Álvaro Vique resumió las «cuatro cosas que su alteza en esta real carta a mí me manda que proponga a vuestras mercedes»: permitir que se reanuden las obras del pantano; autorizar que los gastos se sufraguen con censales; entregar a la ciudad, de los diezmos que la Sede Apostólica le concederá sobre los nuevos frutos de la huerta, «la parte que pareciere justa para ir desquitando todo aquello que la ciudad habrá gastado en dicha fábrica»; y que la junta elija una comisión para que trate «de la fábrica y traza della, y de los cargamentos, y del asiento que se ha de dar a todo, y para nombrar electos para ir a dar razón a su alteza de todo lo que se habrá hecho».

Por último, el gobernador pidió que se votase la propuesta del rey, a no ser que se aprobase por aclamación, advirtiendo que «si alguno con algún interés o pasión particular quisiere contradecir a este bien universal, será bien que su alteza lo entienda, cada uno de vuestra mercedes irá votando porque se asiente por escrito su voto, si ya como fieles vasallos de su alteza unánimes y conformes no aceptan y abrazan la merced que el rey nuestro señor les hace».

No hubo necesidad de votación puesto que los 298 hombres presentes aprobaron con una ovación la propuesta real.

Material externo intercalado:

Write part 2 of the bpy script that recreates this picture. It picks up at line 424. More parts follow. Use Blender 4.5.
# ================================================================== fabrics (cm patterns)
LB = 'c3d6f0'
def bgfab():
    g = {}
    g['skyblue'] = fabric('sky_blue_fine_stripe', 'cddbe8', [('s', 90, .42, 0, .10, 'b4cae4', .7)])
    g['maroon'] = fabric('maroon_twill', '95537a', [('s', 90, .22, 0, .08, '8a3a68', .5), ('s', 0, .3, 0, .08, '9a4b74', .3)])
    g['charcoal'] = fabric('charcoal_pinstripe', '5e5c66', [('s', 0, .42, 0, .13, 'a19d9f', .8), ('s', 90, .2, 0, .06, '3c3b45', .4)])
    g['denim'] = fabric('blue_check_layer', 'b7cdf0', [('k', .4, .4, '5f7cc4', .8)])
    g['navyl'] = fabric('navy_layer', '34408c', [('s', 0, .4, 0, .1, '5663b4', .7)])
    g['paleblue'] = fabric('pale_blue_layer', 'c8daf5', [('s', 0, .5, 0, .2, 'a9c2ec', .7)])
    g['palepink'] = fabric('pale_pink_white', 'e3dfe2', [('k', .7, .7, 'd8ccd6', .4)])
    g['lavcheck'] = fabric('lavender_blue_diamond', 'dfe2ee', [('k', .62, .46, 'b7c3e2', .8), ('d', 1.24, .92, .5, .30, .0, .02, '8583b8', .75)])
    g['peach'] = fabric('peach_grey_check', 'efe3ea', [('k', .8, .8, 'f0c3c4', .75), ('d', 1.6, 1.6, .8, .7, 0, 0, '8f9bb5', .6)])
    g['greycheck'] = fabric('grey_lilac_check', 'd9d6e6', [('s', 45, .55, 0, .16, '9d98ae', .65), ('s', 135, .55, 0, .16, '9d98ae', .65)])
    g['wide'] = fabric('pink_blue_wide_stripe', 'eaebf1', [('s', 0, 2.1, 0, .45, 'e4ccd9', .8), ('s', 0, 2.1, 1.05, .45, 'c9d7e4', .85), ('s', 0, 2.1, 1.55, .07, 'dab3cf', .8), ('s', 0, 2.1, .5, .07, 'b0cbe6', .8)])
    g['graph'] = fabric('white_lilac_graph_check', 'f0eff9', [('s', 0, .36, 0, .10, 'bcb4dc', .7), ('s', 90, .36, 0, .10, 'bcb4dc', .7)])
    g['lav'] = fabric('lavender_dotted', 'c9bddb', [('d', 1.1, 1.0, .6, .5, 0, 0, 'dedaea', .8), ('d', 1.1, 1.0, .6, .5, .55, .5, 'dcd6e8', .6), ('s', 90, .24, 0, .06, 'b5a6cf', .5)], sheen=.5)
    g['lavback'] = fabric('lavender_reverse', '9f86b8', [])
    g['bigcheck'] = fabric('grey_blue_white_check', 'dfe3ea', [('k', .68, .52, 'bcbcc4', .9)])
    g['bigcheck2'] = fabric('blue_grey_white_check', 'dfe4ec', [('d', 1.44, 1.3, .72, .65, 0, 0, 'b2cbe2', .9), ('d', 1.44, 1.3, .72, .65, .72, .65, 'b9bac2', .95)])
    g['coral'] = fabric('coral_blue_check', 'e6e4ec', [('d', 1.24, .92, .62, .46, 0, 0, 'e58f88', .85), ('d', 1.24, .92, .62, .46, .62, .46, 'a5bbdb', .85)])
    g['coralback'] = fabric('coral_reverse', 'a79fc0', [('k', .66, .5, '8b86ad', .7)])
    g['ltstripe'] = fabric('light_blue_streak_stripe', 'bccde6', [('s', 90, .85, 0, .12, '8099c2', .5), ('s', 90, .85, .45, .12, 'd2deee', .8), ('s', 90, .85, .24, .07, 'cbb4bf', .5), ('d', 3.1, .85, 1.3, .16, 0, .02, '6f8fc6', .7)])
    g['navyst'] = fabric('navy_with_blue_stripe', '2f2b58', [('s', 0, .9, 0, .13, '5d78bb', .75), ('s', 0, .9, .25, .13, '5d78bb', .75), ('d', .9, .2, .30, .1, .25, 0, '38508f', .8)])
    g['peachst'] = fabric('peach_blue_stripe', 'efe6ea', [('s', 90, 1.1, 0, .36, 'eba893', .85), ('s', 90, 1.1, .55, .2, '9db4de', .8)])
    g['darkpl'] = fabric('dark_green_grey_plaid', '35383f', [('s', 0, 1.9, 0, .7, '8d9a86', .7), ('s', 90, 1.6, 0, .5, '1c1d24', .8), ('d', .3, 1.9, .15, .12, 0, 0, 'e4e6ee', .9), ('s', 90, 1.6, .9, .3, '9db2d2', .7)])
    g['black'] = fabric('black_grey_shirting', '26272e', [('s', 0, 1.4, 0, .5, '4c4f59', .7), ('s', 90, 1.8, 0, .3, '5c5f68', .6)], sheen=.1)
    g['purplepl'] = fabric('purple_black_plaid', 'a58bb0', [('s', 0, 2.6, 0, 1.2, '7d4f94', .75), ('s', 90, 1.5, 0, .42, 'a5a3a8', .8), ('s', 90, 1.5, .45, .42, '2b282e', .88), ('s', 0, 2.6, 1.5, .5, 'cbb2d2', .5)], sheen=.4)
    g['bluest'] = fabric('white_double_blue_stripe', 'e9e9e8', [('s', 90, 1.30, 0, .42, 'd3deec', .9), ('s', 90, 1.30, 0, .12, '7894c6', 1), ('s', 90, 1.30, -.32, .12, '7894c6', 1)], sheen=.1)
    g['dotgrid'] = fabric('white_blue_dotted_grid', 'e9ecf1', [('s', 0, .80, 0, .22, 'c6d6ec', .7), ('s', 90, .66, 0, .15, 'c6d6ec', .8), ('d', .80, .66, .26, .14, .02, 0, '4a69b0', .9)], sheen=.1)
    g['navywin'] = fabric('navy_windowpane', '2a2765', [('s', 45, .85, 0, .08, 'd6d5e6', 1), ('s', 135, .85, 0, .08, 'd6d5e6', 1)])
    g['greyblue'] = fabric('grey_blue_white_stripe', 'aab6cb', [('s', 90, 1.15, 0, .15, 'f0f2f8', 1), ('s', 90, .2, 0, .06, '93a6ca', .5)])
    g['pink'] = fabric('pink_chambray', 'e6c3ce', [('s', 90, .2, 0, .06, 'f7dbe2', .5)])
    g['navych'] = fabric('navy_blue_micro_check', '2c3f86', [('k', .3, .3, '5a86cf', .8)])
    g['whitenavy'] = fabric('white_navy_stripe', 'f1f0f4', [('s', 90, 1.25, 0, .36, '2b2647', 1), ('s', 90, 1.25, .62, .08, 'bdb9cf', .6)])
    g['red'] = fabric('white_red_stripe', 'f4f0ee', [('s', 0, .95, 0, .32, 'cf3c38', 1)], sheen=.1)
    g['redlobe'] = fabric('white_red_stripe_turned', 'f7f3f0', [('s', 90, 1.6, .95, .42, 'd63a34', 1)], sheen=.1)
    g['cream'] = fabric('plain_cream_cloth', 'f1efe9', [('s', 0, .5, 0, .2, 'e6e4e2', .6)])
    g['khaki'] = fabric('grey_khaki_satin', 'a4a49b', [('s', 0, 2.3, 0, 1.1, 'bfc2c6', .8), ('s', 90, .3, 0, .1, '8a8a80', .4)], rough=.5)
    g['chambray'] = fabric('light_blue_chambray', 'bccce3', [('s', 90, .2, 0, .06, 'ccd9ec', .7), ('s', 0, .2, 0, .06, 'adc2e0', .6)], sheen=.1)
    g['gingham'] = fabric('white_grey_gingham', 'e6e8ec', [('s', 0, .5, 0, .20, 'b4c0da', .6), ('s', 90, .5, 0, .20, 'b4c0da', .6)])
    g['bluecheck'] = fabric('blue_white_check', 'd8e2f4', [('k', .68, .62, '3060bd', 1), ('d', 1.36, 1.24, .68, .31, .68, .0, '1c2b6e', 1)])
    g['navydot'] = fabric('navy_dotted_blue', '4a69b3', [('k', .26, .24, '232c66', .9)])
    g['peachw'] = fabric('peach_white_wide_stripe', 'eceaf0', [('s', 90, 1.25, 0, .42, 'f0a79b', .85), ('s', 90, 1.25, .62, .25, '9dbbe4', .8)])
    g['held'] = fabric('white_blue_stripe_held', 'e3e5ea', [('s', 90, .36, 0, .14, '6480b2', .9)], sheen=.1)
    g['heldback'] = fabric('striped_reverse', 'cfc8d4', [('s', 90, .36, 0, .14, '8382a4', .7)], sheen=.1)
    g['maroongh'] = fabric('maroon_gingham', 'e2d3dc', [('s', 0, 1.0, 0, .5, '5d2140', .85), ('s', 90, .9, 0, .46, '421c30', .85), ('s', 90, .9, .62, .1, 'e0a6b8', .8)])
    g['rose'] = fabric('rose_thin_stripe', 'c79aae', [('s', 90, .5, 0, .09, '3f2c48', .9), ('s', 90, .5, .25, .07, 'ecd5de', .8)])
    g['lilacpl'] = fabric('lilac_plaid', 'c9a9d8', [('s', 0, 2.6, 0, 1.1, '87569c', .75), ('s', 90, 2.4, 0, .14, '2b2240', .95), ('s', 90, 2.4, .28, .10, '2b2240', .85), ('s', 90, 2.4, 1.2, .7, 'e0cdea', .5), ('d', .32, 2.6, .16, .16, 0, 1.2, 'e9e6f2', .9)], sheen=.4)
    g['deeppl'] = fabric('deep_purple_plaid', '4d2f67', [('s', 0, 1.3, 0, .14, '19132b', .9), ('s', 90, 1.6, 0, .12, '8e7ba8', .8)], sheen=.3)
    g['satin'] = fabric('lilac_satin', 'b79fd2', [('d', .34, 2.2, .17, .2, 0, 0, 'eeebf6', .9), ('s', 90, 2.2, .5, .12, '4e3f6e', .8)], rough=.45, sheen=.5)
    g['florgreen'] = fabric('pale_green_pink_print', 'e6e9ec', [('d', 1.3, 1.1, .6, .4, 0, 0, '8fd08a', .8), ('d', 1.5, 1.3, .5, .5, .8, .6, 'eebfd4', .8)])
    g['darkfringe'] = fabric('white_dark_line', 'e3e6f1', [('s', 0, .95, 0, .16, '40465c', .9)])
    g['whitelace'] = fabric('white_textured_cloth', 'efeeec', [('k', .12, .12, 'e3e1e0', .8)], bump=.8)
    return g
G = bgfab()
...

La junta general nombró una comisión para supervisar todo cuanto tuviera que ver con la construcción del pantano, formada por el justicia y los jurados de la universidad de San Juan; el justicia, los jurados, el racional, el síndico y el abogado del Consejo de Alicante; los vecinos de esta ciudad Nicolás Pasqual, Bautista Desllor, Gaspar Fernández de Mesa, Cristóbal Martínez de Vera, Luis Juan Martínez de Fresneda, micer Luis Berenguer, Pedro Maltés, Francisco Martínez, Gerónimo Escrivá, Juan Planelles, Pedro Carratalá, Francisco José Pérez, Juan Colomina y Francisco Borrego; y los vecinos de San Juan Pedro Amat, José Blanquer y Salvador Berenguer.